New York born William Thon, is often associated with his home state as well as Maine, where he lived much of his adult life. During the early 1950s, however, Thon spent time in the American South, first in 1951 as a guest instructor at the High Museum, Atlanta Art Institute, Agnes Scott College, and the Georgia Institute of Technology, and then in 1954 as a watercolor instructor at the Norton School of Art in Palm Beach, Florida. While living and working in the South, Thon continued the 1930s and 1940s tradition of painting the local scene, albeit with a modernist twist.
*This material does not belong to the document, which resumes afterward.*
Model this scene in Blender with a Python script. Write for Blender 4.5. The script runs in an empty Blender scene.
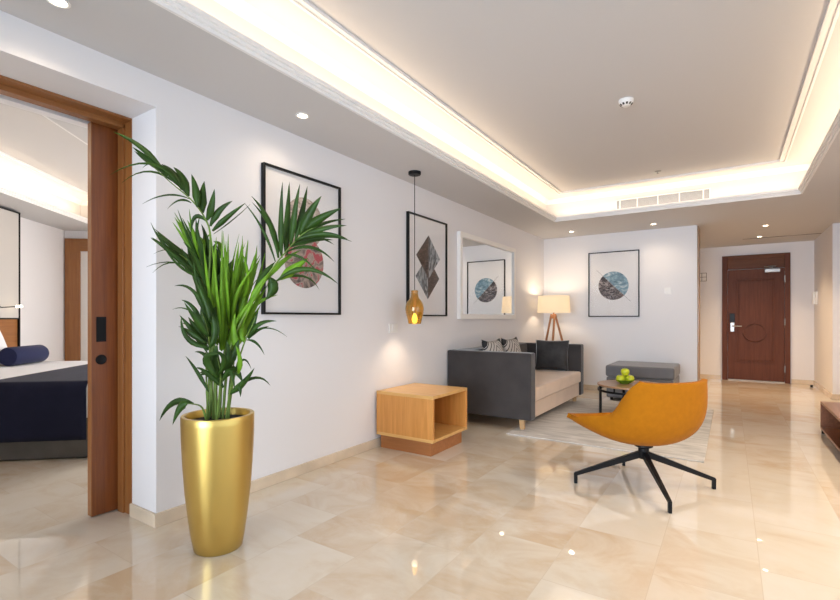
import bpy, bmesh, math, random
from mathutils import Vector, Matrix
C = bpy.context.scene
COL = C.collection
PI = math.pi
random.seed(11)

# ------------------------------------------------------------------ camera, world, sun-less daylight, exposure
YAW = math.atan(310 / 471)
cam_d = bpy.data.cameras.new('camera'); cam = bpy.data.objects.new('camera', cam_d); COL.objects.link(cam)
cam.location = (0, 0, 1.15); cam.rotation_euler = (PI / 2, 0, YAW)
cam_d.sensor_width = 36; cam_d.lens = 471 / 840 * 36; cam_d.shift_y = 18 / 840; cam_d.clip_start = .05
C.camera = cam
C.view_settings.view_transform = 'Standard'; C.view_settings.look = 'None'
C.view_settings.gamma = 1; C.view_settings.use_curve_mapping = False
C.view_settings.exposure = 0.48
C.cycles.use_denoising = True
C.cycles.max_bounces = 8; C.cycles.diffuse_bounces = 5; C.cycles.glossy_bounces = 4
C.cycles.sample_clamp_indirect = 3; C.cycles.caustics_reflective = False; C.cycles.caustics_refractive = False
W = bpy.data.worlds.new('sky'); C.world = W; W.use_nodes = True
_n = W.node_tree.nodes; _l = W.node_tree.links
_tc = _n.new('ShaderNodeTexCoord'); _sx = _n.new('ShaderNodeSeparateXYZ'); _cr = _n.new('ShaderNodeValToRGB')
_l.new(_tc.outputs['Generated'], _sx.inputs[0]); _l.new(_sx.outputs['Z'], _cr.inputs['Fac'])      # dark ground below the horizon, pale sky above
_cr.color_ramp.elements[0].position = 0; _cr.color_ramp.elements[0].color = (.08, .075, .07, 1)
_cr.color_ramp.elements[1].position = .03; _cr.color_ramp.elements[1].color = (.75, .86, 1, 1)
_l.new(_cr.outputs['Color'], _n['Background'].inputs[0]); _n['Background'].inputs[1].default_value = .3

def area(name, loc, rot, sx, sy, power, col, spread=PI):
    d = bpy.data.lights.new(name, 'AREA'); d.shape = 'RECTANGLE'; d.size = sx; d.size_y = sy
    d.energy = power; d.color = col; d.spread = spread
    o = bpy.data.objects.new(name, d); COL.objects.link(o); o.location = loc; o.rotation_euler = rot
    return o
DAY = (.74, .86, 1.0)
WARM = (1.0, .76, .52)
# daylight through the window wall behind the camera, and fill at added, unseen side and bedroom windows
area('window_daylight_fill', (-.6, -2.50, 1.25), (PI / 2, 0, 0), 3.2, 2.2, 54, DAY, math.radians(74))
area('window_daylight_fill', (1.27, .8, 1.25), (PI / 2, 0, PI / 2), 5.5, 2.2, 25, DAY, math.radians(120))  # fill lamp at the added side window, out of view
# LED coves: (x, y, z, rotation, length) ; each strip lies on the ledge and shines up and outwards
def cove_strip(name, p, q, z, outdir, power):
    p = Vector((p[0], p[1], z)); q = Vector((q[0], q[1], z)); m = (p + q) / 2
    xa = (q - p).normalized(); n = (Vector((outdir[0], outdir[1], 0)) * .12 + Vector((0, 0, .99))).normalized()
    za = -n; ya = za.cross(xa)
    d = bpy.data.lights.new(name, 'AREA'); d.shape = 'RECTANGLE'; d.size = (q - p).length; d.size_y = .02
    d.energy = power; d.color = WARM
    o = bpy.data.objects.new(name, d); COL.objects.link(o)
    M = Matrix((xa, ya, za)).transposed().to_4x4(); M.translation = m; o.matrix_world = M
    return o
CZ = 2.483; UZ = 2.83                       # dropped ceiling, upper ceiling
LX0, LX1, LY0, LY1 = -2.025, .64, -1.4, 6.48  # cove opening
COVE = 2.0                                 # watts per metre
cove_strip('cove_led', (LX0 - .045, LY0), (LX0 - .045, LY1), 2.55, (-1, 0), COVE * (LY1 - LY0))
cove_strip('cove_led', (LX1 + .045, LY0), (LX1 + .045, LY1), 2.55, (1, 0), COVE * (LY1 - LY0))
cove_strip('cove_led', (LX0, LY1 + .045), (LX1, LY1 + .045), 2.55, (0, 1), COVE * (LX1 - LX0))
# bedroom axes (its walls stand at 42 degrees to the living room)
KB = Vector((-8.469, 3.017, 0)); BB = Vector((.745, .667, 0)).normalized(); AA = Vector((.667, -.745, 0)).normalized()
def bed_pt(sa, sb, z=0): return KB + AA * sa + BB * sb + Vector((0, 0, z))
BROT = math.atan2(BB.y, BB.x)
BC = (.64, 4.8, .64, 2.3)                   # bedroom cove opening: sa0 sa1 sb0 sb1
cove_strip('cove_led', bed_pt(BC[0], BC[2] - .045).to_2d(), bed_pt(BC[1], BC[2] - .045).to_2d(), 2.55, (-BB).to_2d(), COVE * 4)
cove_strip('cove_led', bed_pt(BC[0] - .045, BC[2]).to_2d(), bed_pt(BC[0] - .045, BC[3]).to_2d(), 2.55, (-AA).to_2d(), COVE * 1.6)
cove_strip('cove_led', bed_pt(BC[0], BC[3] + .045).to_2d(), bed_pt(BC[1], BC[3] + .045).to_2d(), 2.55, BB.to_2d(), COVE * 4)
cove_strip('cove_led', bed_pt(BC[1] + .045, BC[2]).to_2d(), bed_pt(BC[1] + .045, BC[3]).to_2d(), 2.55, AA.to_2d(), COVE * 1.6)
area('bedroom_fill_light', bed_pt(.12, 4.3, 1.3), (PI / 2, 0, BROT - PI), 1.8, 1.9, 160, (.95, .95, .95))  # fill lamp at the added, unseen bedroom window

# ------------------------------------------------------------------ materials
def sock(b, *names):
    for n in names:
        if n in b.inputs: return b.inputs[n]
def mat(name, col=(.8, .8, .8), rough=.5, metal=0, spec=.5, coat=0, sheen=0, sheen_rough=.4, bump=0, bscale=200, var=0, vscale=6, trans=0, emit=None, estr=0, aniso=0):
    m = bpy.data.materials.new(name); m.use_nodes = True
    nt = m.node_tree; b = nt.nodes['Principled BSDF']
    b.inputs['Base Color'].default_value = (*col, 1); b.inputs['Roughness'].default_value = rough
    b.inputs['Metallic'].default_value = metal; b.inputs['Specular IOR Level'].default_value = spec
    b.inputs['Coat Weight'].default_value = coat; b.inputs['Coat Roughness'].default_value = .03
    b.inputs['Sheen Weight'].default_value = sheen; b.inputs['Sheen Roughness'].default_value = sheen_rough
    b.inputs['Transmission Weight'].default_value = trans
    if emit: b.inputs['Emission Color'].default_value = (*emit, 1); b.inputs['Emission Strength'].default_value = estr
    tc = nt.nodes.new('ShaderNodeTexCoord')
    if bump:
        n = nt.nodes.new('ShaderNodeTexNoise'); n.inputs['Scale'].default_value = bscale; n.inputs['Detail'].default_value = 3
        nt.links.new(tc.outputs['Object'], n.inputs['Vector'])
        bp = nt.nodes.new('ShaderNodeBump'); bp.inputs['Strength'].default_value = bump; bp.inputs['Distance'].default_value = .004
        nt.links.new(n.outputs['Fac'], bp.inputs['Height']); nt.links.new(bp.outputs['Normal'], b.inputs['Normal'])
    if var:
        n = nt.nodes.new('ShaderNodeTexNoise'); n.inputs['Scale'].default_value = vscale; n.inputs['Detail'].default_value = 5
        nt.links.new(tc.outputs['Object'], n.inputs['Vector'])
        r = nt.nodes.new('ShaderNodeValToRGB')
        r.color_ramp.elements[0].position = .3; r.color_ramp.elements[1].position = .7
        r.color_ramp.elements[0].color = (*[c * (1 - var) for c in col], 1)
        r.color_ramp.elements[1].color = (*[min(1, c * (1 + var)) for c in col], 1)
        nt.links.new(n.outputs['Fac'], r.inputs['Fac']); nt.links.new(r.outputs['Color'], b.inputs['Base Color'])
    return m
def wood(name, c1, c2, axis='z', rough=.35, scale=1, coat=.15):
    m = mat(name, c1, rough, coat=coat, spec=.5 if coat else .2); nt = m.node_tree; b = nt.nodes['Principled BSDF']
    tc = nt.nodes.new('ShaderNodeTexCoord'); mp = nt.nodes.new('ShaderNodeMapping')
    s = {'x': (1.2, 22, 22), 'y': (22, 1.2, 22), 'z': (22, 22, 1.2)}[axis]
    mp.inputs['Scale'].default_value = tuple(v * scale for v in s)
    n = nt.nodes.new('ShaderNodeTexNoise'); n.inputs['Scale'].default_value = 1.6; n.inputs['Detail'].default_value = 6; n.inputs['Distortion'].default_value = .6
    n2 = nt.nodes.new('ShaderNodeTexNoise'); n2.inputs['Scale'].default_value = 9; n2.inputs['Detail'].default_value = 2
    mx = nt.nodes.new('ShaderNodeMath'); mx.operation = 'MULTIPLY_ADD'; mx.inputs[1].default_value = .3
    r = nt.nodes.new('ShaderNodeValToRGB')
    r.color_ramp.elements[0].position = .42; r.color_ramp.elements[1].position = .85
    r.color_ramp.elements[0].color = (*c2, 1); r.color_ramp.elements[1].color = (*c1, 1)
    L = nt.links.new
    L(tc.outputs['Object'], mp.inputs['Vector']); L(mp.outputs['Vector'], n.inputs['Vector']); L(mp.outputs['Vector'], n2.inputs['Vector'])
    L(n2.outputs['Fac'], mx.inputs[0]); L(n.outputs['Fac'], mx.inputs[2]); L(mx.outputs[0], r.inputs['Fac'])
    L(r.outputs['Color'], b.inputs['Base Color'])
    return m
def marble_floor():
    m = mat('polished_marble_tiles', (.7, .6, .5), .3, spec=.05, coat=1.0); nt = m.node_tree; b = nt.nodes['Principled BSDF']; L = nt.links.new
    b.inputs['Coat Roughness'].default_value = .015; b.inputs['Coat IOR'].default_value = 1.7
    tc = nt.nodes.new('ShaderNodeTexCoord'); sx = nt.nodes.new('ShaderNodeSeparateXYZ'); cx = nt.nodes.new('ShaderNodeCombineXYZ')
    ay = nt.nodes.new('ShaderNodeMath'); ay.inputs[1].default_value = -2.65
    ax = nt.nodes.new('ShaderNodeMath'); ax.inputs[1].default_value = .29
    L(tc.outputs['Object'], sx.inputs[0]); L(sx.outputs['Y'], ay.inputs[0]); L(sx.outputs['X'], ax.inputs[0])
    L(ay.outputs[0], cx.inputs['X']); L(ax.outputs[0], cx.inputs['Y'])
    br = nt.nodes.new('ShaderNodeTexBrick')
    for k, v in (('Scale', 1), ('Mortar Size', .0022), ('Mortar Smooth', .6), ('Brick Width', .62), ('Row Height', .405), ('Bias', 0)):
        br.inputs[k].default_value = v
    br.inputs['Color1'].default_value = (0, 0, 0, 1); br.inputs['Color2'].default_value = (1, 1, 1, 1); br.inputs['Mortar'].default_value = (.3, .3, .3, 1)
    L(cx.outputs[0], br.inputs['Vector'])
    # veins, shifted for every tile
    w1 = nt.nodes.new('ShaderNodeMath'); w1.operation = 'MULTIPLY'; w1.inputs[1].default_value = 37
    L(br.outputs['Color'], w1.inputs[0])
    n1 = nt.nodes.new('ShaderNodeTexNoise'); n1.noise_dimensions = '4D'
    for k, v in (('Scale', 2.2), ('Detail', 7), ('Roughness', .6), ('Distortion', 1.2)): n1.inputs[k].default_value = v
    mp = nt.nodes.new('ShaderNodeMapping'); mp.inputs['Scale'].default_value = (1, 1.5, 1); mp.inputs['Rotation'].default_value = (0, 0, .5)
    L(tc.outputs['Object'], mp.inputs['Vector']); L(mp.outputs[0], n1.inputs['Vector']); L(w1.outputs[0], n1.inputs['W'])
    add = nt.nodes.new('ShaderNodeMath'); add.operation = 'MULTIPLY_ADD'; add.inputs[1].default_value = .30
    L(br.outputs['Color'], add.inputs[0]); L(n1.outputs['Fac'], add.inputs[2])
    r = nt.nodes.new('ShaderNodeValToRGB'); e = r.color_ramp.elements
    e[0].position = .34; e[0].color = (.70, .65, .575, 1); e[1].position = .88; e[1].color = (.57, .435, .295, 1)
    k = r.color_ramp.elements.new(.6); k.color = (.67, .60, .495, 1)
    L(add.outputs[0], r.inputs['Fac'])
    mix = nt.nodes.new('ShaderNodeMix'); mix.data_type = 'RGBA'; mix.inputs['B'].default_value = (.58, .49, .38, 1)
    L(br.outputs['Fac'], mix.inputs['Factor']); L(r.outputs['Color'], mix.inputs['A'])
    L(mix.outputs['Result'], b.inputs['Base Color'])
    return m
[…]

In connection with the 15th Southeastern Exhibition, a show consisting of contemporary works drawn painters across the United States which traveled to ten Southern museums, the Columbia, South Carolina newspaper The State, remarked, “William Thon’s ‘Victorian Atlanta’ is what the artist, recently a study-fellow on a grant at the University of Georgia, finds in the state’s capital city. It consciously proves one need not go to New York’s Greenwich Village or Montmartre in Paris to find subject matter.”


For the focus of his painting, Thon selected a narrow ramshackle building sandwiched between other structures. Although depicting an Atlanta boarding house with its conspicuous “Rooms for Rent” sign and vernacular American wood and iron adornments, Victorian Atlanta draws on the visual vocabulary adopted by Thon during his time at the American Academy of Rome, where he had been granted a fellowship in 1947. Thon’s sketchy, vaguely outlined structures with their loosely applied shimmering pigments recall his earlier works following his Italian sojourn, such as Ancient Architecture (1950, California Palace of the Legion of Honor) and Venetian Church (1950) which were fashioned by the extensive use of a palette knife or spatula to create complex surface textures. The orientation, structure and overall composition of Victorian Atlanta mirror another 1953 canvas, Italian Arches, as Thon seems to draw an overt comparison between Old World forms and the American South of the 1950s.


Victorian Atlanta comes from one of the most significant times in Thon’s career when his works routinely found critical and commercial success with collectors and museums, including the Whitney Museum of Modern Art (Midnight Quarry, acquired 1952) and the Brooklyn Museum of Art (Quarry, acquired 1952), and his works often won prestigious awards such as the $1500 First Altman Prize at the National Academy of Design in 1954. He is listed in Who Was Who in American Art and all other standard references.